C’est précisément pour ces entre-temps incertains qu’il a été écrit : l’historien Patrick Boucheron et son ami l’écrivain Mathieu Riboulet ont composé à deux voix mêlées ces quelques pages précieuses (Prendre dates) peu après les journées sanglantes de janvier 2015 à Paris, dans ce moment tendu « entre la stupéfaction de l’événement et le recul de l’histoire ». Quand on ne peut ni parler sans craindre de dire n’importe quoi, ni se taire sans risquer d’accélérer l’oubli, il faut juste essayer d’être juste, au plus près de « ce qui a eu lieu ». Que peut l’historien (ou l’écrivain, ou le philosophe) face à l’événement qui surgit ? Le creuser comme événement. Consigner l’écheveau de sensations, pensées, savoirs, opinions, peurs, colères, questions, images, souvenirs, histoire. Le récit ne cher­che pas à avoir raison, juste à nommer : guerre civile, violence politique, Vichy et l’Algérie, les fantômes français, juif, démocratie, Lumières, république, liberté… Il fait ce qu’un récit peut faire de mieux : s’occuper des morts et calmer les vivants.
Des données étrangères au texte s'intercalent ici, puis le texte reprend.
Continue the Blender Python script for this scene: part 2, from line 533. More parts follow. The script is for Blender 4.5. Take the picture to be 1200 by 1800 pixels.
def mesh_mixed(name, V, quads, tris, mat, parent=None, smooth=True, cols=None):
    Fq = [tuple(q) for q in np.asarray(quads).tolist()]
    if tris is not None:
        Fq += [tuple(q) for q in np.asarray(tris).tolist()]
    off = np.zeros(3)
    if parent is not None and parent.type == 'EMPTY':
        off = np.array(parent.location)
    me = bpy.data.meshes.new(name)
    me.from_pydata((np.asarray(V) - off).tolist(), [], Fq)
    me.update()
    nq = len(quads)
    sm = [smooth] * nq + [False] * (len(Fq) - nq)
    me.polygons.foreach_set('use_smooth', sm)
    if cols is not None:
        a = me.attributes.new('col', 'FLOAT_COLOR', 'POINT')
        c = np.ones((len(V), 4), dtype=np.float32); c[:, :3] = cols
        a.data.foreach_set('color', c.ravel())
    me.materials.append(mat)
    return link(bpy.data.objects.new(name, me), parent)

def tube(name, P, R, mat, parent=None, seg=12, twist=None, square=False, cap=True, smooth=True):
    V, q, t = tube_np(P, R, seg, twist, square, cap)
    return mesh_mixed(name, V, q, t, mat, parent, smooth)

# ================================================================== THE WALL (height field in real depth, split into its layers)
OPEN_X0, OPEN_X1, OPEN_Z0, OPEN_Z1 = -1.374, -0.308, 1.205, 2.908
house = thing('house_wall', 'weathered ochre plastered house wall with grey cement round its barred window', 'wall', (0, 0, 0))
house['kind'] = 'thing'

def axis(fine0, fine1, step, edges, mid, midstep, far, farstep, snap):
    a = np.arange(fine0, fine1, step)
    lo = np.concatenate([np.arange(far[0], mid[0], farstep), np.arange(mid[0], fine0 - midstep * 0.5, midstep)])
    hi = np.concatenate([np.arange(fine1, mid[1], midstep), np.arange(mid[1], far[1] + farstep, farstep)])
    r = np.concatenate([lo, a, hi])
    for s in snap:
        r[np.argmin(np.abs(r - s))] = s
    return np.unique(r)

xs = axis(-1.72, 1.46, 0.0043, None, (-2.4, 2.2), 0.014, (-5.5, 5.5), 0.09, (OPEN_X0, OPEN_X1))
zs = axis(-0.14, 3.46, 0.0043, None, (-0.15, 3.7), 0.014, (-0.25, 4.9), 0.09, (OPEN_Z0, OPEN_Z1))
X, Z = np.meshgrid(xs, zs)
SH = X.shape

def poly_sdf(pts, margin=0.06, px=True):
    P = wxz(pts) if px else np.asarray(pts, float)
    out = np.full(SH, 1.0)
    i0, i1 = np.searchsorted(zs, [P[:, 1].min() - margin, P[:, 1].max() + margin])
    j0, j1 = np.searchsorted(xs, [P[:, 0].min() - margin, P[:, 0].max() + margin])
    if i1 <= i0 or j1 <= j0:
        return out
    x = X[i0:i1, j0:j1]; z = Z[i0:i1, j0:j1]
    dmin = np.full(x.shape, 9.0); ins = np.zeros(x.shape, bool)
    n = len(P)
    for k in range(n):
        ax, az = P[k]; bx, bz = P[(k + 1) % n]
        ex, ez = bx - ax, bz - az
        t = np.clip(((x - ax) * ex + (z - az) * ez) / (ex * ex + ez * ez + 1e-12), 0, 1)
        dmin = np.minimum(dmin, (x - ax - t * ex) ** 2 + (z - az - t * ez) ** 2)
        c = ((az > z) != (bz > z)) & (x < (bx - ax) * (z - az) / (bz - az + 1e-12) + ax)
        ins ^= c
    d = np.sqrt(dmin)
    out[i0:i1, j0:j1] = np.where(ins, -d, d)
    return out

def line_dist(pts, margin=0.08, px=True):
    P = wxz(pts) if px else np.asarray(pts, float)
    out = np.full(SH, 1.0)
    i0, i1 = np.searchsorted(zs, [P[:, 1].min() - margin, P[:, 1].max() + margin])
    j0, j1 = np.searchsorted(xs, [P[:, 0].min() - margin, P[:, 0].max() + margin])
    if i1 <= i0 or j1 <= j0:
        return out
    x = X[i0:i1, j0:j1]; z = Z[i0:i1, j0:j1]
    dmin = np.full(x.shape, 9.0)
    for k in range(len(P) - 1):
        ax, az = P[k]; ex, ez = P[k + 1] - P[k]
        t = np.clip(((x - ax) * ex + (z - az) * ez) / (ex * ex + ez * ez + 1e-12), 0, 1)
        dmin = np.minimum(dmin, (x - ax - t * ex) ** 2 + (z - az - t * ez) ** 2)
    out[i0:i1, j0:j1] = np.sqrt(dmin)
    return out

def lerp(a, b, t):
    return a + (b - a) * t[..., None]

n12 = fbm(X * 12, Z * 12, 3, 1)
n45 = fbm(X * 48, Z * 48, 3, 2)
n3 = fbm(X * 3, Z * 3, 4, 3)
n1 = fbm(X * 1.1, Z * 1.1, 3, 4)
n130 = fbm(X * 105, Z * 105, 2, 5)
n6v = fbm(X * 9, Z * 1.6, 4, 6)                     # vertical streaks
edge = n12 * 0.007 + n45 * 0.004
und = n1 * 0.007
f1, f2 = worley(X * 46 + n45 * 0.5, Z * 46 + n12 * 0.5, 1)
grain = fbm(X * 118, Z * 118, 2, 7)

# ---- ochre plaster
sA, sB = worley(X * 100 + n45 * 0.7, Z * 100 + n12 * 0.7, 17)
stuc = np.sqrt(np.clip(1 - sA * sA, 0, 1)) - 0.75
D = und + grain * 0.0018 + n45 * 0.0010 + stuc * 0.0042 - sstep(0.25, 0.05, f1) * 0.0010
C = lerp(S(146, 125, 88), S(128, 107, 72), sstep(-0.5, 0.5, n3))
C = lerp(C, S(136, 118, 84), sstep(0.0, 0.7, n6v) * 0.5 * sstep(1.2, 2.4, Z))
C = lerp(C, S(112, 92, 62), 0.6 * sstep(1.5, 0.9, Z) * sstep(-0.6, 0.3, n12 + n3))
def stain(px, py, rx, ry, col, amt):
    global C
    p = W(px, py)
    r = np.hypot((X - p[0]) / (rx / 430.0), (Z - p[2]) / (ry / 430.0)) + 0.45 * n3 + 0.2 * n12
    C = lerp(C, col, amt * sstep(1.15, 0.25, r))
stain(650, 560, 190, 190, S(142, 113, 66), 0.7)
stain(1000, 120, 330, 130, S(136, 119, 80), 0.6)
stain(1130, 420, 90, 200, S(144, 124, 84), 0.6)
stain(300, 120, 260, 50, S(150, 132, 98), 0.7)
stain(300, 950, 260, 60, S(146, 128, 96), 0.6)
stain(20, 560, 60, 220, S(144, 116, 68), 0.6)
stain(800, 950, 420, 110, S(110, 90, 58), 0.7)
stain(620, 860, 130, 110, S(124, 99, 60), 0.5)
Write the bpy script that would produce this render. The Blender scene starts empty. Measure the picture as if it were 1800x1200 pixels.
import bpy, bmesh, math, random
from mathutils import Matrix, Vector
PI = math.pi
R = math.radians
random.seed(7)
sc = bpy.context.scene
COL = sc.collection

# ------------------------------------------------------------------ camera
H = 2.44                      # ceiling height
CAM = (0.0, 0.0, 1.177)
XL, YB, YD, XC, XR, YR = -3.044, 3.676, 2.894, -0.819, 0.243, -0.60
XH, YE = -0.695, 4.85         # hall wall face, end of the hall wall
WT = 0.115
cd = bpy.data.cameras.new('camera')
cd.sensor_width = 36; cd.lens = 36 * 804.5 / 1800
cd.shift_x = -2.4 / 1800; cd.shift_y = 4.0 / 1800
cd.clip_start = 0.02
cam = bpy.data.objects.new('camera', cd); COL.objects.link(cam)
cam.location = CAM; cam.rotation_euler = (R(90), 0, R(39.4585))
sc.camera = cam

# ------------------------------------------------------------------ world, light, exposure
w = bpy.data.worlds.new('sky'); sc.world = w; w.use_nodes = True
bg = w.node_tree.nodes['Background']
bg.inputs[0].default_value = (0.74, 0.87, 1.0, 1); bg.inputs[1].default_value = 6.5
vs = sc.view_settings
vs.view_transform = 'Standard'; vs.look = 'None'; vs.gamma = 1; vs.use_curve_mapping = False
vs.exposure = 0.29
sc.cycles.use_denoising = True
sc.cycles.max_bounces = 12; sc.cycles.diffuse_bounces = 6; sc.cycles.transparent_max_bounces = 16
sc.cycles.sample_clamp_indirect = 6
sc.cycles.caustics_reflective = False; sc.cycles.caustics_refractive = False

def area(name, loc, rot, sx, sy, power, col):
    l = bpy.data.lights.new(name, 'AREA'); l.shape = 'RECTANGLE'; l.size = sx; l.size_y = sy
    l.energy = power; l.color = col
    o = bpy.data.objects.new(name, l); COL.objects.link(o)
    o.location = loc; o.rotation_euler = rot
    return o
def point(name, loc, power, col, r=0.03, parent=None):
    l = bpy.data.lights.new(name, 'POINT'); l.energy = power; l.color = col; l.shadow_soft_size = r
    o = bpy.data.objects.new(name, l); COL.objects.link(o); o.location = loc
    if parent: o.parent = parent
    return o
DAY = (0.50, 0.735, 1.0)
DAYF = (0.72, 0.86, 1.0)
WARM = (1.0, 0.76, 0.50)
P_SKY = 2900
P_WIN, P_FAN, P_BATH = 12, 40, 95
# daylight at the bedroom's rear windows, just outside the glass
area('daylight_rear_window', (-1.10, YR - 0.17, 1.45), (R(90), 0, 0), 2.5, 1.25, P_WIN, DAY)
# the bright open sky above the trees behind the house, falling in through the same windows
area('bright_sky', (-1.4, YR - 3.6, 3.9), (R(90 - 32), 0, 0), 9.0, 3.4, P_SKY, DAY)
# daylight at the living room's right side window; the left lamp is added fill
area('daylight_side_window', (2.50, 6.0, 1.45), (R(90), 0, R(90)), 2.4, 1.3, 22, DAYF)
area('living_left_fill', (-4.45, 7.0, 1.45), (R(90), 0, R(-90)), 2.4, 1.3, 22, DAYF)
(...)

Et donc, « prendre dates » : 6-14 janvier ; le 6 parce qu’il y a un « avant » où déjà « ça n’allait pas très bien », le 14, jour de la parution du premier numéro de Charlie hebdo « après », parce que les divisions ont repris et que personne ne sait déjà plus dire à quoi nous tenons vraiment – ni le « quoi », ni qui est le « nous », ni ce que c’est qu’y « tenir ».

Reste alors à tenir bien serré ce petit livre dans sa main et à le lire lentement.